Socialist Party MP Erion Brace said the consultation of the law was not extensive enough and should have included those who suffered from gambling. He said there were also questions over the technical control of the sector.

“This commission has the obligation to both demand accountability and provide a solution that does not lead back to the bandits,” Brace said, predicting that “this activity will also turn into a battle between those who are legal and those who are illegal.”

Opposition MP Jorida Tabaku said the law also impacts other pieces of legislation and that this needed to be considered. These include rules governing the national lottery, banks, and the Financial Supervision Authority.

She also raised the issue of money laundering risks and said that the previous ban did not work, meaning she has hesitations about enforcing the rules this time around.

“The fact that it is accepted that this activity continued illegally shows that there is no capacity,” she said.

Two other ruling party MPs, Alban Xhelili and Pranvera Resulaj, asked that the government revise the draft to consider concerns over tax rates.
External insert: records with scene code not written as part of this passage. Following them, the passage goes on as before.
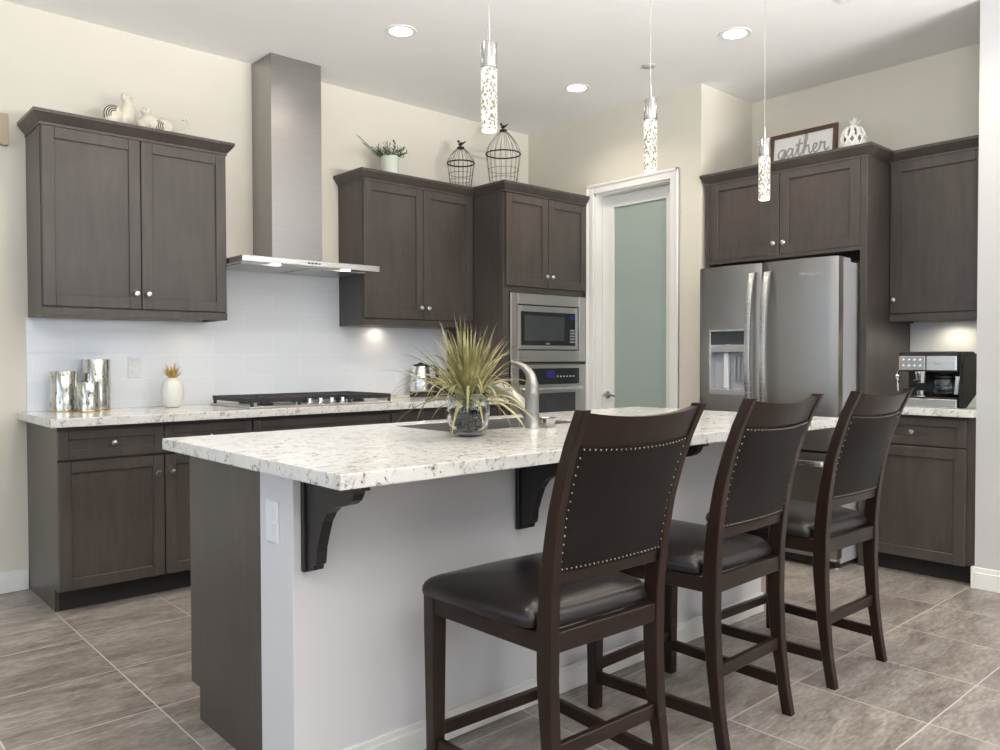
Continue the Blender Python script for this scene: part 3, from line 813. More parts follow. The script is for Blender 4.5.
RB = thing('base_cabinet', 'dark base cabinet with one drawer under the coffee machine', 'cabinet', (4.8, 1.67, 0))
MB().box(4.502, XA - .001, YS + .002, 1.945, .105, .866).build('body', 'cab', RB)
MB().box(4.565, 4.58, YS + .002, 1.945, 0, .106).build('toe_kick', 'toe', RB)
fRB = Face('-x', 4.500)
dd = shaker('drawer', fRB, 1.434, 1.941, .706, .852, RB, fw=.042); knob(fRB, 1.692, .775, dd)
shaker('door', fRB, 1.434, 1.941, .100, .698, RB, fw=.055)

# refrigerator
XD = 4.250; Y0, Y1, ZT = 2.003, 2.885, 1.725
RF = thing('refrigerator', 'stainless french door refrigerator with water dispenser', 'refrigerator', (4.6, 2.42, 0))
MB().box(XD + .095, XA - .06, Y0 + .006, Y1 - .006, .03, ZT - .022, bev=.004).build('case', 'fridge_side', RF)
m = MB(); m.box(XD + .12, XD + .22, Y0 + .02, Y0 + .10, ZT - .022, ZT + .004, bev=.004); m.box(XD + .12, XD + .22, Y1 - .10, Y1 - .02, ZT - .022, ZT + .004, bev=.004)
m.build('hinge_cover', 'fridge_side', RF)
yc = 2.455
def bowed(y0, y1, z0, z1, hole=None):
    """door panel slightly bowed outward; hole = (ya,yb,za,zb) cut through the skin"""
    m = MB(); N = 18
    ys = sorted(set([y0 + (y1 - y0) * i / N for i in range(N + 1)] + ([hole[0], hole[1]] if hole else [])))
    zs = [z0, z1] if not hole else [z0, hole[2], hole[3], z1]
    W = y1 - y0
    def xf(y):
        t = (y - (y0 + y1) / 2) / (W / 2); e = max(0, (abs(t) - .94) / .06)
        return XD + .020 * t * t + .012 * e * e
    g = {}
    for i, y in enumerate(ys):
        for k, z in enumerate(zs): g[i, k] = m.bm.verts.new((xf(y), y, z))
    for i in range(len(ys) - 1):
        for k in range(len(zs) - 1):
            if hole and k == 1 and ys[i] >= hole[0] - 1e-6 and ys[i + 1] <= hole[1] + 1e-6: continue
            m.bm.faces.new((g[i, k], g[i + 1, k], g[i + 1, k + 1], g[i, k + 1]))
    bk = {}
    for i, y in enumerate(ys):
        for k in (0, len(zs) - 1): bk[i, k] = m.bm.verts.new((XD + .088, y, zs[k]))
    K = len(zs) - 1; n = len(ys) - 1
    for i in range(n):
        m.bm.faces.new((g[i, 0], bk[i, 0], bk[i + 1, 0], g[i + 1, 0])); m.bm.faces.new((g[i, K], g[i + 1, K], bk[i + 1, K], bk[i, K]))
    for i in (0, n): m.bm.faces.new([g[i, k] for k in range(K + 1)] + [bk[i, K], bk[i, 0]])
    return m
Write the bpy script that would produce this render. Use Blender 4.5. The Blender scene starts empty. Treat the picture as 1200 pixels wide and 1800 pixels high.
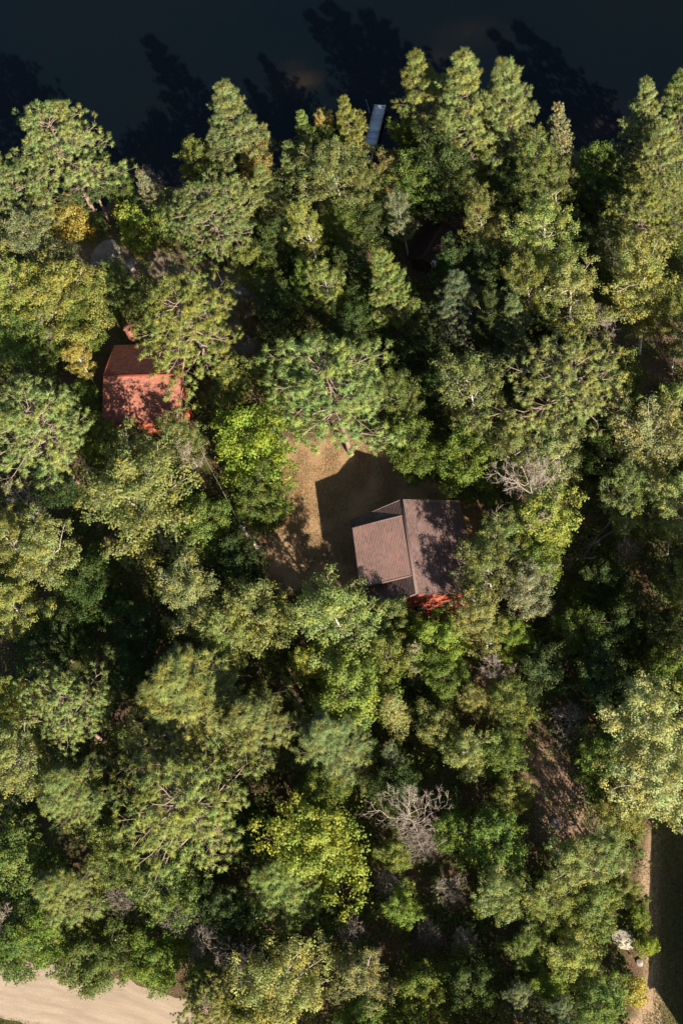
import bpy, math, random
import numpy as np
from mathutils import Matrix, Vector

random.seed(7)
rng = np.random.default_rng(11)
scene = bpy.context.scene
C = scene.collection

# ------------------------------------------------------------------ camera
# a drone hovering over the road, looking down and a little forward over the lot towards the lake
FOC, DIST = 2600.0, 144.4
up = np.array([-450.0, 1200.0, FOC]); up /= np.linalg.norm(up)
ay = np.array([0.0, 1.0, 0.0]); ay -= up * (ay @ up); ay /= np.linalg.norm(ay)
ax = np.cross(ay, up)
ROT = np.array([ax, ay, up])
CAM = -DIST * (ROT @ np.array([0, 0, -1.0]))
cam_data = bpy.data.cameras.new('camera')
cam = bpy.data.objects.new('camera', cam_data); C.objects.link(cam)
M4 = Matrix([list(ROT[i]) + [CAM[i]] for i in range(3)] + [[0, 0, 0, 1]])
cam.matrix_world = M4
cam_data.sensor_fit = 'VERTICAL'; cam_data.sensor_height = 36; cam_data.lens = FOC / 1800 * 36
cam_data.clip_end = 3000; cam_data.clip_start = 1
scene.camera = cam


def at(X, Y, z=0.0):
    """survey point of the photograph (1200x1800) at height z -> world"""
    d = ROT @ np.array([X - 600.0, 900.0 - Y, -FOC])
    return CAM + d * ((z - CAM[2]) / d[2])


# ------------------------------------------------------------------ light
SUN_EL, SHADOW_AZ = math.radians(32.5), math.radians(124.4)
sunward = np.array([-math.cos(SHADOW_AZ) * math.cos(SUN_EL), -math.sin(SHADOW_AZ) * math.cos(SUN_EL), math.sin(SUN_EL)])
world = bpy.data.worlds.new('World'); scene.world = world; world.use_nodes = True
wn = world.node_tree.nodes; wl = world.node_tree.links
sky = wn.new('ShaderNodeTexSky'); sky.sky_type = 'NISHITA'; sky.sun_disc = False
sky.sun_elevation = SUN_EL
sky.sun_rotation = math.atan2(sunward[0], sunward[1])
wl.new(sky.outputs[0], wn['Background'].inputs[0])
wn['Background'].inputs[1].default_value = 0.05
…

Xhelili, in particular, questioned the formula for calculating revenue for the sector, casting doubts on the €1 billion per year estimate.

He noted that most of Albania’s gambling is done with cash and often illegally, therefore, it would be unlikely to transition online.
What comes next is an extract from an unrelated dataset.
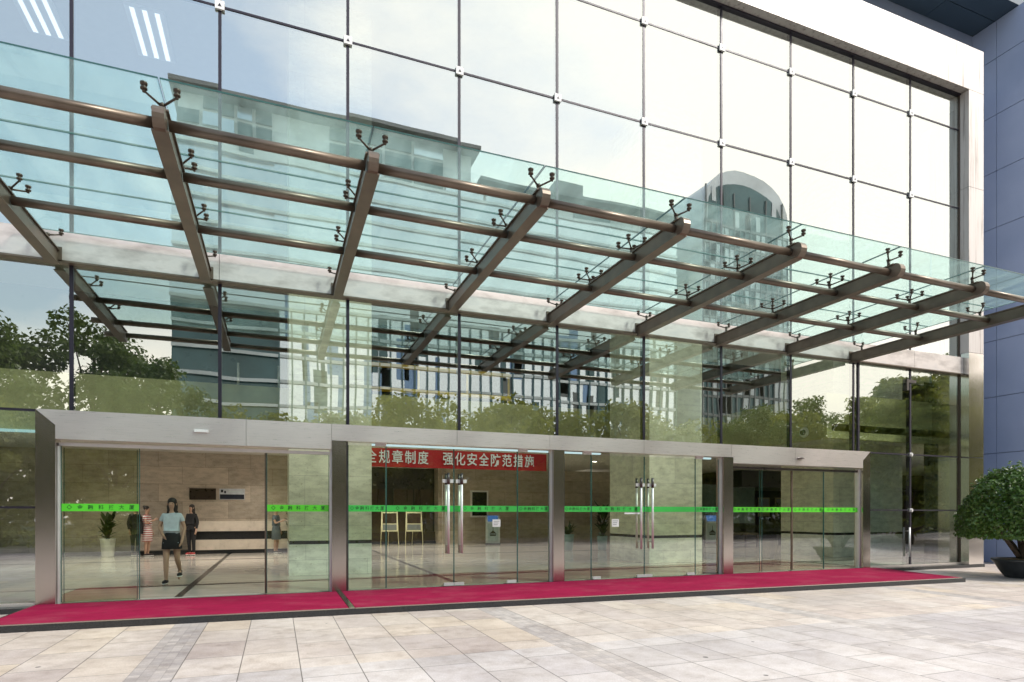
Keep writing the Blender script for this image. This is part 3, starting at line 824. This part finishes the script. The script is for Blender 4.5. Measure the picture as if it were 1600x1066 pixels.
spots = [  # x, y, prototype, scale
    (-19, -25, 0, 1.02), (-13.5, -22, 0, .96), (-9.2, -27, 0, 1.12), (-5.5, -23, 0, .78), (-1.0, -25, 1, .80), (3.5, -22.5, 3, .86), (8.2, -25, 1, .92),
    (13.0, -23, 3, 1.0), (17.5, -26, 1, .98), (22, -23, 3, .98), (27, -25.5, 1, .96), (32, -22.5, 0, .80), (37.5, -25, 3, 1.05), (43, -22, 2, .98),
    (49, -20.8, 2, 1.15), (52.5, -23.5, 2, 1.05), (56, -21.5, 2, 1.15), (46.5, -24.5, 1, 1.15), (51, -27, 1, 1.2), (57, -27.5, 1, 1.25), (-11.3, -20.9, 3, .72), (-16.5, -23.5, 3, .8), (-21.5, -21.5, 3, .85), (-7, -21, 3, .6), (29.5, -9.5, 2, .74), (33, -12, 3, 1.0), (36, -14.5, 2, .86), (40, -27, 1, 1.0), (34, -26, 1, .9), (62, -25, 0, 1.1), (-24, -29, 0, 1.1), (-16, -33, 1, 1.0), (-3, -33, 1, .9), (6, -33, 3, .95), (15, -34, 1, 1.0), (25, -34, 3, 1.0), (35, -33, 1, 1.0), (46, -31, 0, 1.1)]
look = {0: 'dark green broadleaf tree with a loose crown', 1: 'olive green broadleaf tree with a round crown', 2: 'yellow green tree with flat tiers of branches', 3: 'low bushy olive tree branching near the ground'}
used = set()
for k, (x, y, p, s) in enumerate(spots):
    lab = look[p] + ' across the plaza, mirrored in the glass facade'
    rz = k*1.7
    if p not in used:
        t = protos[p]; t.location = (x, y, -.1); t.rotation_euler = (0, 0, rz); used.add(p)
    else: t = dup(protos[p], (x, y, -.1), rz)
    t.scale = (s, s, s*(1.14 + .07*math.sin(k*2.3)))
    t['label'] = lab; t['group'] = {0: 'dark trees across the plaza', 1: 'olive trees across the plaza', 2: 'tiered trees across the plaza', 3: 'low bushy trees across the plaza'}[p]
rnd = random.Random(5)
pts = []
for k in range(22000):
    x = rnd.uniform(-30, 62); y = rnd.uniform(-19.6, -18.0); z = rnd.uniform(.05, .72) + .1*mnoise.noise(Vector((x*.8, y, 0)))
    fx = (y + 18.8)/.8
    if abs(fx) < .8 and z < .55: continue
    pts.append((Vector((x, y, z)), Vector((0, fx, .6))))
hd = link('hedge', leaf_mesh('hedge', pts, .17, [M['leaf_yellow']], .2, rnd)); tag(hd, 'long clipped yellow green hedge across the plaza, mirrored in the doors', 'hedge')
pts = []
for k in range(30000):
    x = rnd.uniform(-60, 95); y = rnd.uniform(-40.5, -36.5); top = (8.4 if x > 38 else 7.4) + 2.2*mnoise.noise(Vector((x*.16, .3, 0))) + .9*mnoise.noise(Vector((x*.6, 2, 0)))
    pts.append((Vector((x, y, rnd.uniform(-.1, 1)**.8*top if rnd.random() > .02 else .1)) if False else Vector((x, y, top*rnd.random()**.8)), Vector((0, 1, .8))))
wd = link('treeline', leaf_mesh('treeline', pts, .62, [M['leaf_olive']], .2, rnd)); tag(wd, kind='stuff')
g = MB(); g.box(-30, 62, -19.9, -17.8, -.3, .06); pl = g.build('planter_kerb', M['grey_stone']); tag(pl, 'long grey stone kerb edging the hedge across the plaza', 'kerb')
g = MB(); g.box(-90, 140, -88, -19.95, -.3, -.02); tag(g.build('lawn', plain('lawn_grass', (.05, .075, .018), .9, 0, .4, 3)), kind='structure')

# ---------------------------------------------------------------- buildings across the street, seen in the glass
M['fac_blue'] = plain('blue_tower_glass', (.16, .26, .44), .2, .6, .2, .1)
rq0 = random.Random(77)
T = thing('tower_block', 'long pale glass office block with dark top floors, mirrored in the facade', 'building', (30, -92, -.1))
TO = (30, -92, -.1)
g = MB(); g.box(0, 76, -130, -92, -.1, 58); g.build('tower_wall', M['fac_white'], T, TO)
g = MB(); g.box(-15, 0, -130, -92.4, -.1, 34); g.build('tower_wall', M['fac_dark'], T, TO)
g = MB(); g.box(-15, 0, -130, -92.4, 34, 58); g.build('tower_wall', M['fac_white'], T, TO)
g = MB(); g.box(-14.5, 33, -128, -94, 58, 66.5); g.box(33, 75, -128, -94, 58, 61.5); g.build('top_floor', M['fac_edge'], T, TO)
g = MB()
rq = random.Random(21)
x = -14.5
while x < 74:
    w_ = rq.uniform(2.5, 9)
    for z0, z1 in ((58.3, 60.4), (61.5, 63.6), (64.2, 66.2)):
        if z1 > 61 and x > 24: continue
        if rq.random() < (.95 if x < 0 or 8 < x < 30 else .45): g.box(x, min(x + w_ - .5, 75), -93.9, -93.5, z0, z1, rq.choice([0, 0, 1]))
    x += w_
g.build('top_windows', [M['fac_dark'], M['fac_white']], T, TO)
g = MB()
for k in range(39): g.box(k*2 - .12, k*2 + .12, -91.98, -91.6, 0, 34)
g.build('facade_fins', M['fac_dark'], T, TO)
g = MB()
for k in range(70):
    x = rq0.uniform(0, 75); z = rq0.uniform(3, 30); g.box(x, x + rq0.uniform(.5, 2.2), -91.975, -91.96, z, z + rq0.uniform(3, 14), rq0.choice([0, 1, 1, 2]))
g.build('window_strips', [M['fac_dark'], M['fac_blue'], M['fac_grey']], T, TO)
g = MB()
for k in range(15): g.box(-15, 76, -91.95, -91.65, 3.9*k + 3, 3.9*k + 3.5)
g.build('floor_edges', M['fac_edge'], T, TO)
g = MB(); g.box(-15.5, 34, -130, -91.2, 66.5, 67.1); g.box(34, 76.5, -130, -91.2, 61.5, 62.0); g.build('roof_slab', M['fac_grey'], T, TO)
g = MB(); g.box(8, 30, -93.5, -93.2, 67.1, 68.0); g.build('roof_parapet', M['fac_grey'], T, TO)
g = MB(); g.box(-13, -2, -110, -95, 67.1, 69); g.box(50, 56, -112, -94, 62.0, 65.5); g.build('plant_room', M['fac_grey'], T, TO)
U = thing('round_top_tower', 'narrow dark glass tower with an arched roof, mirrored in the upper panes', 'building', (94, -92, -.1))
UO = (94, -92, -.1)
g = MB()
arc = [(82, -.1), (106, -.1), (106, 66)] + [(94 + 12*math.cos(math.pi*k/14), 66 + 9*math.sin(math.pi*k/14)) for k in range(1, 14)] + [(82, 66)]
g.prism(arc, -92, -112); g.build('tower_wall', M['fac_edge'], U, UO)
arc2 = [(83, 2), (104, 2), (104, 66)] + [(93.5 + 10.5*math.cos(math.pi*k/14), 66 + 6.2*math.sin(math.pi*k/14)) for k in range(1, 14)] + [(83, 66)]
g = MB(); g.prism(arc2, -91.95, -91.99); g.build('curtain_wall', M['fac_dark'], U, UO)
g = MB()
for k in range(16): g.box(82.2, 105.8, -91.97, -91.7, 4*k + 2, 4*k + 2.5)
for k in range(17): g.box(82.3 + 1.45*k, 82.5 + 1.45*k, -91.93, -91.6, 1, 62 if k % 3 else 70)
g.build('facade_grid', M['fac_grey'], U, UO)
g = MB()
rq = random.Random(4)
for k in range(120):
    i_, j_ = rq.randrange(15), rq.randrange(17); g.box(82.55 + 1.45*i_, 83.7 + 1.45*i_, -91.9, -91.8, 4*j_ + 2.6, 4*j_ + 5.9)
g.build('pale_blinds', M['fac_edge'], U, UO)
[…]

“Considering that bets will be online, non-cash payments, personal identification, player registration, do you think that those who gamble 95% of the value will come and gamble with us at this legal one?” he asked.

Brace also asked the government to bring to the assembly a list of the companies granted land-based casino licences, as well as their revenue and the tax they pay.

“In the law we made, the one in force, we said that casinos will be licensed only in 5-star brand name hotels and resorts, and so on. It would be good to have a list for transparency,” he said.

The Economy Committee will continue their review of the draft before the applicable ministries will respond to deputies’ questions.

Under the proposed rules, only gambling online with registered and licensed operators will be permitted, and they will be subject to stringent requirements such as only accepting digital payments, registering players and keeping their personal data for a minimum of three years.

In Article 26, it is stated that the organiser of sports betting has “the obligation to pre-register every player who will participate in online sports betting, as well as to receive and store their identity data for at least three years. The storage of these data shall be done per the legislation in force for the protection of personal data”.

Furthermore, monetary deposits will not be made directly with the operator but digitally through an authorised financial agent. Under the law, agents include second-level banks, Albanian Post, and financial institutions licensed by the Bank of Albania, such as Western Union and Unionnet.

Operators must also be able to provide a guarantee for winners of games of chance, keeping liquid equivalent to €1.5  million in a designated bank account. This amount should never be less than 5% of all deposits made by players in the previous financial year, and access to the account is controlled by the Finance Ministry.

In addition, a second deposit of €450,000 must be designated in another fund for obligations relating to the authorities.

They must also be a joint-stock company headquartered in Albania and registered with the National Business Centre. Any shareholders must not have any criminal convictions or be in a judicial process for criminal offences.

Before the ban, there were more than 4,700 gambling shops across the country, while under the new law, there is no limit to the number of licences that can be issued or accounts that can be opened.